Y, de nuevo, el objetivo de dolarizar no es porque el dólar sea el mejor dinero o representación del dinero ideal (que no lo es, porque sigue siendo deuda del Tesoro de EEUU), sino porque, entre varios otros aspectos:
  • Transfiere el control de la base monetaria a un emisor externo que, al menos, no tiene incentivo directo para devaluar los bolivianos, los pesos argentinos o los lempiras hondureños con tal de pagar sueldos públicos.
  • Elimina de un plumazo no solo la posibilidad de financiar déficit con emisión primaria, sino además evitar la creación del aunge insistenible previo en una economia bimonetaria de facto como la de Bolivia.
  • Convierte la relación de conversión en algo mucho más difícil de romper que una simple promesa entre el Banco Central y el Tesoro.
En otras palabras:
  • Los economistas convencionales debaten si el Estado debe tener una impresora con velocidad variable o con velocidad constante, pero mantener la impresora al fin.
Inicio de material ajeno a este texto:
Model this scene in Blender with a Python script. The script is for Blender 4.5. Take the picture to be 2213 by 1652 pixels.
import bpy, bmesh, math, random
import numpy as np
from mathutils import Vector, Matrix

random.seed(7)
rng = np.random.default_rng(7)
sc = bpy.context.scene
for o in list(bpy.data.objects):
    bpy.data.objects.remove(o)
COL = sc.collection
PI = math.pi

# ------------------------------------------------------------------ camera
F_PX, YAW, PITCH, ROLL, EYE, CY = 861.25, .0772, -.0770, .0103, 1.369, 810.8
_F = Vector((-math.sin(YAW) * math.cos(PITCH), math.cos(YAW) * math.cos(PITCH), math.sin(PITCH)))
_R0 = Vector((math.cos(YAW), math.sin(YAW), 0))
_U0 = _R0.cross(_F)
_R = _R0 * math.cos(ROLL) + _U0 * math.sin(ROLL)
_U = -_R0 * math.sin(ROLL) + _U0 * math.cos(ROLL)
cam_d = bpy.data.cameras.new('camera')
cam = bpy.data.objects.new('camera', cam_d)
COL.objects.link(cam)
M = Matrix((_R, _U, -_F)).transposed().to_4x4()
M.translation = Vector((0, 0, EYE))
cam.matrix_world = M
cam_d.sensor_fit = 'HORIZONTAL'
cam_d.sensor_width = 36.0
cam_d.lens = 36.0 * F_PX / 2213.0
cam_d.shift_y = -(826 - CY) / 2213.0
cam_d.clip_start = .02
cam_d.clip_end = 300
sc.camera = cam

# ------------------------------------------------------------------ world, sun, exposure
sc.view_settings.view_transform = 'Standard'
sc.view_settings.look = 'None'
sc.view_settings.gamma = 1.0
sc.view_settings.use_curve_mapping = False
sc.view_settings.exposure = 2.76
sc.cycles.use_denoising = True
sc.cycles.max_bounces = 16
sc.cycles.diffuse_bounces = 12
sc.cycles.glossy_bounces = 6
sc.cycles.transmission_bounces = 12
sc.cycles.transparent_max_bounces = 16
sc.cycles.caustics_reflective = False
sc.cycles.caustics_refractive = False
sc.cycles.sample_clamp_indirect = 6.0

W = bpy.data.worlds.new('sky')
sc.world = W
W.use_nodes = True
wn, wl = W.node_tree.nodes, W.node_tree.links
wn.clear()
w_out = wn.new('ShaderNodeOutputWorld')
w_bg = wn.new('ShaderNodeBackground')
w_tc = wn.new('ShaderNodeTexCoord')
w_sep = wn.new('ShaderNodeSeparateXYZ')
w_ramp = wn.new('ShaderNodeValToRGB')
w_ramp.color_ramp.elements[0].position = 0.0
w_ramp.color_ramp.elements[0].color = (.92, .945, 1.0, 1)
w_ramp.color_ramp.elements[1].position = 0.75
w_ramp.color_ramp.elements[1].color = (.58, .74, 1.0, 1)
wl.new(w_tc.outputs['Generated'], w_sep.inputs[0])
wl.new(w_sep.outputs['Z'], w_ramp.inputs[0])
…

  • En cambio, yo digo: quítenle la impresora al Estado, aunque sea poniéndole una cadena externa irrompible.
Eso es lo que hicieron Panamá hace más de 100 años, Ecuador en 2000, El Salvador en 2001 y, más recientemente, los experimentos exitosos de currency board en Bulgaria y Bosnia en 1997. Pero más aún, toda la Eurozona al eliminar sus políticas monetarias nacionalistas e introducir el euro en 1999, además de los bálticos que les siguieron después de la crisis de la Gran Recesión. Los resultados hablan por sí solos: inflación de tres dígitos reducida a un dígito en meses, sin recesión adicional significativa y con crecimiento posterior sostenido.
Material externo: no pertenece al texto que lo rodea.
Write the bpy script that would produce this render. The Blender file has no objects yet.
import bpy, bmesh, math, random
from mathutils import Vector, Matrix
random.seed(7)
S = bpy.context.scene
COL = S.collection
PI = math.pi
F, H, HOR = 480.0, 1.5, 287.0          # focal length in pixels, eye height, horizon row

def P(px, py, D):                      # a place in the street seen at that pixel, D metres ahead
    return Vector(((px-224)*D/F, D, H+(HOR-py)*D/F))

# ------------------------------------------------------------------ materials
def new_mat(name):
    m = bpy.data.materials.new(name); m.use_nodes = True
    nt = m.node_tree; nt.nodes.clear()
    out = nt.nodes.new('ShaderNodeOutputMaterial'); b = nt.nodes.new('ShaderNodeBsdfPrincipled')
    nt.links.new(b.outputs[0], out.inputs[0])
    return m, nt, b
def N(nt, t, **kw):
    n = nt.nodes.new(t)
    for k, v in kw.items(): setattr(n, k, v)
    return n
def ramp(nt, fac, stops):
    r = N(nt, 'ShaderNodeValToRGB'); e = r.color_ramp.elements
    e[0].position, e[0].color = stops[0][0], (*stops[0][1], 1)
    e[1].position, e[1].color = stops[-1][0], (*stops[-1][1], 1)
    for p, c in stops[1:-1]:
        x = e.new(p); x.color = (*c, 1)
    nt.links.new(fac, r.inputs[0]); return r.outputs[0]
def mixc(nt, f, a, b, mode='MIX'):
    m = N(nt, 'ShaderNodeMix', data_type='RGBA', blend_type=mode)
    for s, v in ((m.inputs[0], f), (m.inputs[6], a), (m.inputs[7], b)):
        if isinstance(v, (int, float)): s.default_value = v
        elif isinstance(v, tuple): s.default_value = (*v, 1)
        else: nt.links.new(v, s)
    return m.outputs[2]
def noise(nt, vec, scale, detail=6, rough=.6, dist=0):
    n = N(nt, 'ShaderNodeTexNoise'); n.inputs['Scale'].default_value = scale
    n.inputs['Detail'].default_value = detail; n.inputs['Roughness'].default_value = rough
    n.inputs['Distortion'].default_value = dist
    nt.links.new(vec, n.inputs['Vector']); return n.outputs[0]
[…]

No es la solución definitiva (la solución definitiva sería, por ejemplo, la competencia privada de monedas), pero sí es la única forma realista hoy de decirle al poder político: «hasta aquí llegaste con mis ahorros».

Por eso defiendo, sin complejos, la dolarización o el tipo de cambio ultra-fijo: no porque crea que el dólar es dinero sano, sino porque es la menor peor de todas las monedas y la forma más efectiva de desarmar, aunque sea parcialmente, el arma monetaria del Estado nacional depredador. Además, porque estoy seguro, con mucha anticipación, que el camino de la revaluación de la moneda nacional es una idea demasiado cara, ineficiente, que implica una cantidad de requisitos demasiado grandes tanto económica como políticamente hablando para alcanzarlos, y que, por tanto, terminará fallando inevitable y dolorosamente.

Entonces, mientras el monopolio estatal de emisión monetaria siga intacto, cualquier discurso sobre “tipos de cambio determinados por oferta y demanda” no es ciencia económica, sino propaganda políticamente correcta que siguen los economistas convencionales e ingenieros sociales para que sigamos aceptando que nos roben sistemática y legalmente.